Valuation and Conclusion

This year, Netflix and Disney’s stock have continued to move up. The two have gained by 28% and 24% respectively and are currently valued at more than $150 billion and $237 billion. Netflix is valued at 58x this year’s earnings compared to Disney’s 20x multiple. The two companies have an EV to EBITDA ratio of 83 and 13 respectively, which is above the S&P average of 11.

Unlike most analysts who expect Netflix to lose a significant share in the market, I believe the company will remain the market leader, especially if it continues to boost its investments in international content. However, I believe that at the current valuation, the company is relatively overvalued given that it has to spend more money on building its own library.
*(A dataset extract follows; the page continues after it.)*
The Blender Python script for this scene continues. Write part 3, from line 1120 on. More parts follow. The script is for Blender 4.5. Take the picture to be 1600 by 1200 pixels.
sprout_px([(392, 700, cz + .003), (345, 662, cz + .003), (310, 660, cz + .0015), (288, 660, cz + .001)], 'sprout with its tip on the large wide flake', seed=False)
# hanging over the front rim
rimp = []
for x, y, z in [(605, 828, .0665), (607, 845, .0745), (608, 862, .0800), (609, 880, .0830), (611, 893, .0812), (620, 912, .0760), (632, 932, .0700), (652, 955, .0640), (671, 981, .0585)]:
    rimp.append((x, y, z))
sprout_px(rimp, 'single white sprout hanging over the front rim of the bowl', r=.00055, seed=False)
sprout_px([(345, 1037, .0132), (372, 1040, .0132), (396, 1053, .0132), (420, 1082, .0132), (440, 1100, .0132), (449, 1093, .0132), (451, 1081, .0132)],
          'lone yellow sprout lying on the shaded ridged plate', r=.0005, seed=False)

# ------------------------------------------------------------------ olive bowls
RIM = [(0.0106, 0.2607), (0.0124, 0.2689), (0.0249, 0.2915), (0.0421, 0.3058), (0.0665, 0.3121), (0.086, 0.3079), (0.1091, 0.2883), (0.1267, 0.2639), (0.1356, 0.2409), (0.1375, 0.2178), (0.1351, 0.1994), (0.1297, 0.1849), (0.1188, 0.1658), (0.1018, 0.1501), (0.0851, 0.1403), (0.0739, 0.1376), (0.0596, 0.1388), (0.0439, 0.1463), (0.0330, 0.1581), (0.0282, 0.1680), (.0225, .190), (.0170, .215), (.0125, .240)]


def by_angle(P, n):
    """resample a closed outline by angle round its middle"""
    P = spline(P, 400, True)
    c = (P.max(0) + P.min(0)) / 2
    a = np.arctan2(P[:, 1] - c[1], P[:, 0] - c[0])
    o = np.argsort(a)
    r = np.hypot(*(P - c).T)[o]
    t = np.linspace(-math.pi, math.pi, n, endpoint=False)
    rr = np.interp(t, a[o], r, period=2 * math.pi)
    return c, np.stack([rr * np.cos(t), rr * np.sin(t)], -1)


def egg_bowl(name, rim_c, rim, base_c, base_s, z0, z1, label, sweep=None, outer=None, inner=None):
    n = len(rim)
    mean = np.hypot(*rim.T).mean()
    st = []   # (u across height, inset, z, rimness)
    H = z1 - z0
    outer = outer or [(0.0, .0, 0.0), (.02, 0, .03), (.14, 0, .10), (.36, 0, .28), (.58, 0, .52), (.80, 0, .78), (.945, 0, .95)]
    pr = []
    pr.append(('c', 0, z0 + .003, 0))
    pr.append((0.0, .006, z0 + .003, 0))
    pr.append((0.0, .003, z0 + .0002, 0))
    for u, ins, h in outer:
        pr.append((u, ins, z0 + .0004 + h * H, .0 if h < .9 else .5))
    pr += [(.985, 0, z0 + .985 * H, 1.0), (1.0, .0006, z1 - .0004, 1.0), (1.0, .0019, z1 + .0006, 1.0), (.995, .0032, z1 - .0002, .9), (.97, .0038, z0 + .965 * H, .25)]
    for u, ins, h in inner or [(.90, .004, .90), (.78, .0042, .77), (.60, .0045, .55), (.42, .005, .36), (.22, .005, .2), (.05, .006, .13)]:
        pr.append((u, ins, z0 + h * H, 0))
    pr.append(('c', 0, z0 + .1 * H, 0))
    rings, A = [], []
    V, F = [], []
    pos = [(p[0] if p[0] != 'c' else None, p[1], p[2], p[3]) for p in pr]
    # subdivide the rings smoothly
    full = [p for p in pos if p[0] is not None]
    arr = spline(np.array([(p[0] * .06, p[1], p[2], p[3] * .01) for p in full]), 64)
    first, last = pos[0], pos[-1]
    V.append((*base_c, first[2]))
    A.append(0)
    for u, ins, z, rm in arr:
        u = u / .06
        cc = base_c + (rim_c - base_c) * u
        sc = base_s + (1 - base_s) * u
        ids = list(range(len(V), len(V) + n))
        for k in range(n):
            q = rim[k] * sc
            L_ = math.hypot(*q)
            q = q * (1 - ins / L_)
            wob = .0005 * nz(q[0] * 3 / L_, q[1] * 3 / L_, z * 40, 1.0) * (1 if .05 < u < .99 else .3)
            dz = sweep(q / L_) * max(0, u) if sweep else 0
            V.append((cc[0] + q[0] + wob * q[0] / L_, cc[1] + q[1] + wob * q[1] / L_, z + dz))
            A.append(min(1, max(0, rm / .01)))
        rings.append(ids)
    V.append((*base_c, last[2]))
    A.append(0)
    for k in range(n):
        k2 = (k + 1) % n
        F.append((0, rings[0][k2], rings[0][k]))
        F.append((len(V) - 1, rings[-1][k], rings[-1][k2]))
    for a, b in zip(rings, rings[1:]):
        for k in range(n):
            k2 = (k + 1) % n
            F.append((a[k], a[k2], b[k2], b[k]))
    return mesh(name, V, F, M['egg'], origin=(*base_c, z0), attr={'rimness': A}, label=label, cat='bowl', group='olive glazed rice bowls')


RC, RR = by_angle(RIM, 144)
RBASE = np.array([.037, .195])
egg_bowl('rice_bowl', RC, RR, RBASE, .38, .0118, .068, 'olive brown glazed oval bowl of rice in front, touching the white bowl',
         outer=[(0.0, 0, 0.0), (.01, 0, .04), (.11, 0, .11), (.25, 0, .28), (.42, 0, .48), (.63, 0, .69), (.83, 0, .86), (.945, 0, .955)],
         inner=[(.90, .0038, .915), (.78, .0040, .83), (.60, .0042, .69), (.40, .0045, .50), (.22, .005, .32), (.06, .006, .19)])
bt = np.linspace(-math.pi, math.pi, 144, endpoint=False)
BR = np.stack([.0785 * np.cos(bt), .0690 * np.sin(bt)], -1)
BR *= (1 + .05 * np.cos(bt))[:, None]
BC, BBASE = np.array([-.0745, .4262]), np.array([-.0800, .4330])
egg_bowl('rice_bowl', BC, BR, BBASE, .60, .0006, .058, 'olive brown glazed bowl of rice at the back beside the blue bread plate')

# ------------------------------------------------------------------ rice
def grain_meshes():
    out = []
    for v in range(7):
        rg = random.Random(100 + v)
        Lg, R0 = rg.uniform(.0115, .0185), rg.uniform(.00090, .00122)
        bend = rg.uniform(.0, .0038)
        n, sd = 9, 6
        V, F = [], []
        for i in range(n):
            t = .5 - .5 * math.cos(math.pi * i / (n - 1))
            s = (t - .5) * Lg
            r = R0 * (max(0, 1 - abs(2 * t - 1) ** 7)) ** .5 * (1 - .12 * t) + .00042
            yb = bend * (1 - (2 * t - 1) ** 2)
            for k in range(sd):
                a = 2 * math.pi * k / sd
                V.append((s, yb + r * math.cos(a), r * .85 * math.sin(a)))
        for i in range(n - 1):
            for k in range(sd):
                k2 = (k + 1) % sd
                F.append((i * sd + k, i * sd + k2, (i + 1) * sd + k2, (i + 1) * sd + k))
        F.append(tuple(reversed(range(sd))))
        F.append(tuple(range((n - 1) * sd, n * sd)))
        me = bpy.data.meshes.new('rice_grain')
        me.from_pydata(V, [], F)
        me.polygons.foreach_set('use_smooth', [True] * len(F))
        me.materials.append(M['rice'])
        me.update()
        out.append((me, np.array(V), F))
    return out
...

As with other technology companies, investors will continue to value Netflix on the basis of growth, which makes it difficult for shorting the company on the basis of its valuation. Therefore, I would recommend having a small exposure to the company.

Trading at 20x this year’s earnings, I don’t believe that Disney is overvalued. However, investing in the company is having hopes that the management will execute well on the switch to streaming. Unlike Netflix, Disney can afford to fail because of how large its other segments are. Therefore, Disney remains one of my biggest bets on the media industry.

Disclosure: I am/we are long DIS, NFLX. I wrote this article myself, and it expresses my own opinions. I am not receiving compensation for it (other than from Seeking Alpha). I have no business relationship with any company whose stock is mentioned in this article.